=== PROVIDED RECORDS ===

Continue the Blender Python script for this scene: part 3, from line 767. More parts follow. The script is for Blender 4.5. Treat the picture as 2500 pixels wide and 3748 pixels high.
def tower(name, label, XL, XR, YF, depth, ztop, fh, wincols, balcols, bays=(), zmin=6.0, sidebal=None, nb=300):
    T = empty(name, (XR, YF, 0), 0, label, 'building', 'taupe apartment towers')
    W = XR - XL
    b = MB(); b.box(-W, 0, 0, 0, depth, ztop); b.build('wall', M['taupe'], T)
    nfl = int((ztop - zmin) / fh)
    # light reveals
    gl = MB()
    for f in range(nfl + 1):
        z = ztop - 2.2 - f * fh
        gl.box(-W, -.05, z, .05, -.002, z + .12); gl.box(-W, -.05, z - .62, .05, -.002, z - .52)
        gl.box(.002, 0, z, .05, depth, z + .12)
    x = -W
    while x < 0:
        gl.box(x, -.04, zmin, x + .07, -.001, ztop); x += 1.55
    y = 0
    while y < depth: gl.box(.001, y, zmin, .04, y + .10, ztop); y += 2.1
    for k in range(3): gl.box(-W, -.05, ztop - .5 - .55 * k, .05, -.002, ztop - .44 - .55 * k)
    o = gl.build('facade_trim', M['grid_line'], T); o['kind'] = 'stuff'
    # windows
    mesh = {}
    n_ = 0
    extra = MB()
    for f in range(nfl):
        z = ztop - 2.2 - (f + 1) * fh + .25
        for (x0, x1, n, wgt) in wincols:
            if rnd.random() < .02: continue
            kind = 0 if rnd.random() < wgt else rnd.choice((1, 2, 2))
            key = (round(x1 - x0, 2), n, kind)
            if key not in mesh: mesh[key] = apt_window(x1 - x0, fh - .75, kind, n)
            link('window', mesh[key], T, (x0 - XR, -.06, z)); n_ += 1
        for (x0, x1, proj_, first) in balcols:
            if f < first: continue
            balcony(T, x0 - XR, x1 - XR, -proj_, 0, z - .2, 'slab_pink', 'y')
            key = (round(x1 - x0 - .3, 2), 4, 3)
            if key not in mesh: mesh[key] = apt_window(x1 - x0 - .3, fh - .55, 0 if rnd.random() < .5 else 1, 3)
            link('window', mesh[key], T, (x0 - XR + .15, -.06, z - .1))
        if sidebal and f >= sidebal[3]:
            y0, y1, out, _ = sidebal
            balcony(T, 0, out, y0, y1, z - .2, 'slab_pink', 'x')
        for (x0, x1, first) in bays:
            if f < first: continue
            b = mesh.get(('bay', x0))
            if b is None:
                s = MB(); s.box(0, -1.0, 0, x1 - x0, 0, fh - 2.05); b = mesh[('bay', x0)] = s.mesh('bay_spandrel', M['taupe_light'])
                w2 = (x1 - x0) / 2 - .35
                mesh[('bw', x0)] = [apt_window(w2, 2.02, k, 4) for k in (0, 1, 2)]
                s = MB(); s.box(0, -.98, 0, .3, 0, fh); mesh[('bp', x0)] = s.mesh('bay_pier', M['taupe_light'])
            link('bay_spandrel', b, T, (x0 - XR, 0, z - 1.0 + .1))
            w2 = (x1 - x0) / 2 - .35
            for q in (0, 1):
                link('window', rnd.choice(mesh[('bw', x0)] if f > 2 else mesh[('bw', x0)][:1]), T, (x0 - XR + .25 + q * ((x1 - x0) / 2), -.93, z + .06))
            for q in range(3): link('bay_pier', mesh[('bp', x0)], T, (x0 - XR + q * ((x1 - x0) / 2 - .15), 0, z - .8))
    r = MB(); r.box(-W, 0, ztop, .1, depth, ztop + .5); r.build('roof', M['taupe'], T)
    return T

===
=== PROVIDED RECORDS ===

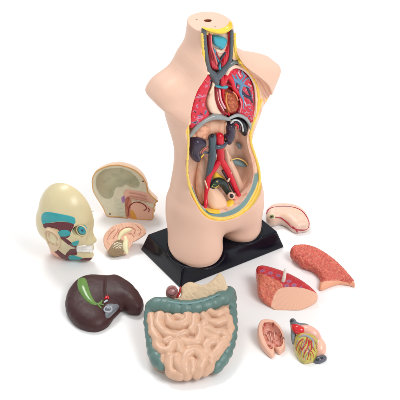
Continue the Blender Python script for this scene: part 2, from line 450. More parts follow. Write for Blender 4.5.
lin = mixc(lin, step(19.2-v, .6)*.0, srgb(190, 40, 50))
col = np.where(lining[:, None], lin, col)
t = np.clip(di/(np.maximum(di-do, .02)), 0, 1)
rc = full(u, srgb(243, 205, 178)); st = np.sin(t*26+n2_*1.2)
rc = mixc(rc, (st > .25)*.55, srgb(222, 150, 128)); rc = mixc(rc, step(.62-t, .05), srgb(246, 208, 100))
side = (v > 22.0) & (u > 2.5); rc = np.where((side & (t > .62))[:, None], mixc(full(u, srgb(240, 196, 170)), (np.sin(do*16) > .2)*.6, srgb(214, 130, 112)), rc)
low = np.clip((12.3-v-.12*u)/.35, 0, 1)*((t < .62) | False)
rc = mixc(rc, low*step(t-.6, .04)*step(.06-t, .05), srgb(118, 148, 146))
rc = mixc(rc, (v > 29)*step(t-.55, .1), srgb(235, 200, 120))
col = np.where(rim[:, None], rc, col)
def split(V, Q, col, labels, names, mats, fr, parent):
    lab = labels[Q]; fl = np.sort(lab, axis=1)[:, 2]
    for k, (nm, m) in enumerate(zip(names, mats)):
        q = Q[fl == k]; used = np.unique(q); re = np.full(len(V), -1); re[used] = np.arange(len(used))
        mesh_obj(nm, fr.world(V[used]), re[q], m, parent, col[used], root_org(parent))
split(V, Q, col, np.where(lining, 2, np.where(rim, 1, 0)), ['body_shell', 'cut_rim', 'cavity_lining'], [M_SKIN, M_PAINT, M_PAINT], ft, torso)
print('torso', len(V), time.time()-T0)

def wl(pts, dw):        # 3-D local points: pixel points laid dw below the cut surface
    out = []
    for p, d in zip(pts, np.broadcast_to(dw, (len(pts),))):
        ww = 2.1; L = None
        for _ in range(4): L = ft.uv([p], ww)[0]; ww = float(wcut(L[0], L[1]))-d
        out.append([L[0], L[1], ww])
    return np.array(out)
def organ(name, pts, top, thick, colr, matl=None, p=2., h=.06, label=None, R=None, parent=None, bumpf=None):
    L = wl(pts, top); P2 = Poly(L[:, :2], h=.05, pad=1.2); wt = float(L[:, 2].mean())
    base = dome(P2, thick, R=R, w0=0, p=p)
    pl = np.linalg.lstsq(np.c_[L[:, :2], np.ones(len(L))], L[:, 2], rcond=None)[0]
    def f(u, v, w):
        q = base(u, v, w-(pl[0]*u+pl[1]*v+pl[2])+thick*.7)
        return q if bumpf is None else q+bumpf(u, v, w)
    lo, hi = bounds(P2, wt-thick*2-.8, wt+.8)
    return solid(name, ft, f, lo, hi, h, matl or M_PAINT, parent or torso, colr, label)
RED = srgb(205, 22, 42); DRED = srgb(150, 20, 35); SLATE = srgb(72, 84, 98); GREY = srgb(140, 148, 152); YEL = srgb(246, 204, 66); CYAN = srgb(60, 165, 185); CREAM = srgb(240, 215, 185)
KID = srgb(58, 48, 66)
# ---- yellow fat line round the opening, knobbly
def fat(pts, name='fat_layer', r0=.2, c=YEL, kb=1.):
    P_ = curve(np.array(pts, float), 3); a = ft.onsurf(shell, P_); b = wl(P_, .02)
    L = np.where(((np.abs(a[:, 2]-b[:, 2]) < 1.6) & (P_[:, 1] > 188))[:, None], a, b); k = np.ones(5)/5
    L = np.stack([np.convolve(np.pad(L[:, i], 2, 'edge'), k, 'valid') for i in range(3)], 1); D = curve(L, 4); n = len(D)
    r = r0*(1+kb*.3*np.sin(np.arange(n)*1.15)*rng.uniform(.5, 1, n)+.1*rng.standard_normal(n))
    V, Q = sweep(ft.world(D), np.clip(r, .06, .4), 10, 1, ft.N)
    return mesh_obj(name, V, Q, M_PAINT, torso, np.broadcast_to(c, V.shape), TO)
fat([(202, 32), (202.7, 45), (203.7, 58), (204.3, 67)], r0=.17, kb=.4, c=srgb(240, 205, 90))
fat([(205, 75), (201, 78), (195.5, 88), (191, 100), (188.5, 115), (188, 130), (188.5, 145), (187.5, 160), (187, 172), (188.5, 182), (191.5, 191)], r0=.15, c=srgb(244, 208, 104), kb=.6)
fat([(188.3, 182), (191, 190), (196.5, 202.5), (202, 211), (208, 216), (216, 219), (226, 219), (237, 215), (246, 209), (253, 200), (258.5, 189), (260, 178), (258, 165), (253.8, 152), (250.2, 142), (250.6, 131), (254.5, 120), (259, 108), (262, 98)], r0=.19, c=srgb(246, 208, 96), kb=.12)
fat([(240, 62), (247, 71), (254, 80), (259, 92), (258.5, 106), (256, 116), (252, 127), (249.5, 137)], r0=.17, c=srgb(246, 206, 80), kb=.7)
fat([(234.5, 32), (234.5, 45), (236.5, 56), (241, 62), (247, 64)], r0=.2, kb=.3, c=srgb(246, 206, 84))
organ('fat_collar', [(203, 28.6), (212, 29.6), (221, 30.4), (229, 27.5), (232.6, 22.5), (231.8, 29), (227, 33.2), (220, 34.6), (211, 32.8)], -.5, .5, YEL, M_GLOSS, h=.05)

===

PROBLEM STATEMENT =
Leave out every line without the string "Python" and copy the rest.

RESULT BELOW =
Continue the Blender Python script for this scene: part 3, from line 767. More parts follow. The script is for Blender 4.5. Treat the picture as 2500 pixels wide and 3748 pixels high.
Continue the Blender Python script for this scene: part 2, from line 450. More parts follow. Write for Blender 4.5.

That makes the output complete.